_RECORDED DATA_
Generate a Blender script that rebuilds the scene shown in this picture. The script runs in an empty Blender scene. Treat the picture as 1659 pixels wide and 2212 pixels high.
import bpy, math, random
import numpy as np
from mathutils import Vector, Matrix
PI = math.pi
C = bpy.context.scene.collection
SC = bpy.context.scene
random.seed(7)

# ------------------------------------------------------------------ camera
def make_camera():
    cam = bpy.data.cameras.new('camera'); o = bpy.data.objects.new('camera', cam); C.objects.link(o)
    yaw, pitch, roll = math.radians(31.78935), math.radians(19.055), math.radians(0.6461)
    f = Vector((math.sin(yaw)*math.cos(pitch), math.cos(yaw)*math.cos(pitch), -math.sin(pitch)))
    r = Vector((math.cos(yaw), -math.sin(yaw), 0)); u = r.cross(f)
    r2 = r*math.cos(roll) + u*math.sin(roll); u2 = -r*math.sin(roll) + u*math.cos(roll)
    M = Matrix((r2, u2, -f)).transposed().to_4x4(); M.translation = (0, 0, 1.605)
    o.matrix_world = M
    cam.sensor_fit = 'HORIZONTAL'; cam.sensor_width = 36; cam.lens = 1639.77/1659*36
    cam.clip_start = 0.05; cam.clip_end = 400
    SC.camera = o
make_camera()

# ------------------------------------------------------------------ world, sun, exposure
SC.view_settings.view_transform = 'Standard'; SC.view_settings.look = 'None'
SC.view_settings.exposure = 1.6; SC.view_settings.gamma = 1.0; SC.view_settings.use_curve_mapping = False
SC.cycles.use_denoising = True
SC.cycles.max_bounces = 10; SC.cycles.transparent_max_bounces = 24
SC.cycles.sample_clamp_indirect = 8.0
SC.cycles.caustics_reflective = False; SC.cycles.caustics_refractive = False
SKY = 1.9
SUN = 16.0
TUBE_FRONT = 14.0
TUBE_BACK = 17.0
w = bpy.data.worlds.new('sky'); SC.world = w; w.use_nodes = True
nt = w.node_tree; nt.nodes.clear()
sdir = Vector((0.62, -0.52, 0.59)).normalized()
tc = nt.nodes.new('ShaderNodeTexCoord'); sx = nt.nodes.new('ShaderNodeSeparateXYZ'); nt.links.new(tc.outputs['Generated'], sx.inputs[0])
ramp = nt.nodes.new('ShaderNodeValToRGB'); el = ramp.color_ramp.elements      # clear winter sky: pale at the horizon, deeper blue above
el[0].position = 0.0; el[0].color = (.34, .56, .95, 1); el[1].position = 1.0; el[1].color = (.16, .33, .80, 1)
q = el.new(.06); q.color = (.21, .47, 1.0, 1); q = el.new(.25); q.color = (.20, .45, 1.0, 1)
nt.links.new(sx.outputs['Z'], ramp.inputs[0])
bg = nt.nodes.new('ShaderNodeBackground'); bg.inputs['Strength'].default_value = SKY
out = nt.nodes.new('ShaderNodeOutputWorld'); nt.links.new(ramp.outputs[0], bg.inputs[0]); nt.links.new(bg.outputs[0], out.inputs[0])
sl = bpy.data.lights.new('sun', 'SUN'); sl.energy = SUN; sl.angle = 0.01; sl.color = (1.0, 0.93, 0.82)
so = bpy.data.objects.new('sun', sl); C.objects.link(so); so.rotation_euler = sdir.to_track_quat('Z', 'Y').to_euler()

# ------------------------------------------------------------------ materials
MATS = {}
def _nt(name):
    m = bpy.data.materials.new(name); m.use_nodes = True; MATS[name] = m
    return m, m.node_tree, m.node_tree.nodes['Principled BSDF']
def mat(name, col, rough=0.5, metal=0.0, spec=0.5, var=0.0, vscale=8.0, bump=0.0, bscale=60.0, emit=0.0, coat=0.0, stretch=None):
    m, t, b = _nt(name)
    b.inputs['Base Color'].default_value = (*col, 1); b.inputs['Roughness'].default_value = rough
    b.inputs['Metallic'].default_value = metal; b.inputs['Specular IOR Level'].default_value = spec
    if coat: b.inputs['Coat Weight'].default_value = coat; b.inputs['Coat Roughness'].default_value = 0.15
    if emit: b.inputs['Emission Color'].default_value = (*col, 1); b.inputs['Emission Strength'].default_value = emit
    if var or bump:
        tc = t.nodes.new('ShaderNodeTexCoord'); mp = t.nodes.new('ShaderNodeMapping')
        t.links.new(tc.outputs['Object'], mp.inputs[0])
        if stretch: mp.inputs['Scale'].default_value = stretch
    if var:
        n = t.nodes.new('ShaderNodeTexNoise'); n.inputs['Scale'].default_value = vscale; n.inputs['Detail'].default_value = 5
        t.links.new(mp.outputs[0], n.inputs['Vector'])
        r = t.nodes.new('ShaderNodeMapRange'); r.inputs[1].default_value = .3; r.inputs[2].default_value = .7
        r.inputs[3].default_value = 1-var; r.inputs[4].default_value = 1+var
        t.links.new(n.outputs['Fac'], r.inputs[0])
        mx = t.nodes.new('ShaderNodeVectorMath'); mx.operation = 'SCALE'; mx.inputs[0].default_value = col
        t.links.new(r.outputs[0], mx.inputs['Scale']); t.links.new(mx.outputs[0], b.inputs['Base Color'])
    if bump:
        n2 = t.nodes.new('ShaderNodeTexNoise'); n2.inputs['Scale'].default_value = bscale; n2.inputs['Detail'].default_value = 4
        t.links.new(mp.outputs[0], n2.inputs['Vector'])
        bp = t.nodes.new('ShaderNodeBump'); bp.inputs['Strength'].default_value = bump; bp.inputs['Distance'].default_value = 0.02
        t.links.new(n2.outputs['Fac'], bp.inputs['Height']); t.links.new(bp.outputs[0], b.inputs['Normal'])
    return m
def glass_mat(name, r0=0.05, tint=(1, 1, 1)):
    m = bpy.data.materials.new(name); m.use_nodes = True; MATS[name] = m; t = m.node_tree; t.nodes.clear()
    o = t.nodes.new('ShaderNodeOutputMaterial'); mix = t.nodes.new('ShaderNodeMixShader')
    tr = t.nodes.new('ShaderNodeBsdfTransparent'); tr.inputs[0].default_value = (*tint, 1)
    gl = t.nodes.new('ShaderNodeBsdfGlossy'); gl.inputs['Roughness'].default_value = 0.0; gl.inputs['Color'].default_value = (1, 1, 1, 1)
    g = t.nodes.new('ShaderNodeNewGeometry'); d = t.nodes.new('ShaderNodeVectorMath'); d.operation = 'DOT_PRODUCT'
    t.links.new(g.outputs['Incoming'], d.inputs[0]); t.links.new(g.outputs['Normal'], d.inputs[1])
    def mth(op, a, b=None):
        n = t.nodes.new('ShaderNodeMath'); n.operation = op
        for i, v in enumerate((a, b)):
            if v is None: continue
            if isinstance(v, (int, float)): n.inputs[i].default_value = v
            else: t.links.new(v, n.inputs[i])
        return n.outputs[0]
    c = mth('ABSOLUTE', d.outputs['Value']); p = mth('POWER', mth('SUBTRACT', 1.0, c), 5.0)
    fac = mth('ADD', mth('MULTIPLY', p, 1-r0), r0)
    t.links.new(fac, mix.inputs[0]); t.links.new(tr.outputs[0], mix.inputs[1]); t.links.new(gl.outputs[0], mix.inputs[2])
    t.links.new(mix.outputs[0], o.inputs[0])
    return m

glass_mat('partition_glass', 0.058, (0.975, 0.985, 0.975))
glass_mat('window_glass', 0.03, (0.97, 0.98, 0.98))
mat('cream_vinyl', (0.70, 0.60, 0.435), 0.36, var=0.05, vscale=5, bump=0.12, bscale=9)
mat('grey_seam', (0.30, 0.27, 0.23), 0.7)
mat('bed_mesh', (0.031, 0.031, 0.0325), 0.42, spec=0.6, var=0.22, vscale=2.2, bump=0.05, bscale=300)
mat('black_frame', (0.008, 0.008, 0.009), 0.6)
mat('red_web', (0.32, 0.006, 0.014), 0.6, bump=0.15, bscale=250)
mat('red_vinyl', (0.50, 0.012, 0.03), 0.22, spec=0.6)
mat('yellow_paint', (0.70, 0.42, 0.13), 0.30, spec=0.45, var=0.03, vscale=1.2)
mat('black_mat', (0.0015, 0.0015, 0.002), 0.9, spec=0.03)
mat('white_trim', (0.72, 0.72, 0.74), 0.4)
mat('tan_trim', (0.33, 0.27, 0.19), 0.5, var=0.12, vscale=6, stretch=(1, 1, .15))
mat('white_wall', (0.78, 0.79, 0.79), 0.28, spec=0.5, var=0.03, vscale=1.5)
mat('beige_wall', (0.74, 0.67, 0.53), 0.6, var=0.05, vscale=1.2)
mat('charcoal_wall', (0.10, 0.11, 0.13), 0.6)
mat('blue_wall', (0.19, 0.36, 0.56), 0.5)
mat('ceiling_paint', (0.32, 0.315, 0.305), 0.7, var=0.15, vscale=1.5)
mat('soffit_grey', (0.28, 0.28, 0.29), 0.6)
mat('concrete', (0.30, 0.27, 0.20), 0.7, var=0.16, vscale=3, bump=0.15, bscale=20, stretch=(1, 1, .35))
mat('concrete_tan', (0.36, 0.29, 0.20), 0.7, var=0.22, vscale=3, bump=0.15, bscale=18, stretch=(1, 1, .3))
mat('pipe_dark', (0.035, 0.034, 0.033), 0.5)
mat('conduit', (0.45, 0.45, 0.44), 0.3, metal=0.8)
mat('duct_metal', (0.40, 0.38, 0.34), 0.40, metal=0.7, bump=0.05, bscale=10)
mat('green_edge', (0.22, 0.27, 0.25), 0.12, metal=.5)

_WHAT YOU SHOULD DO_
Repeat exactly, please, each line from the beginning of the data through the line with "random.seed(7)" in it, and only those lines.

_RESULT OF THIS EXERCISE_
Generate a Blender script that rebuilds the scene shown in this picture. The script runs in an empty Blender scene. Treat the picture as 1659 pixels wide and 2212 pixels high.
import bpy, math, random
import numpy as np
from mathutils import Vector, Matrix
PI = math.pi
C = bpy.context.scene.collection
SC = bpy.context.scene
random.seed(7)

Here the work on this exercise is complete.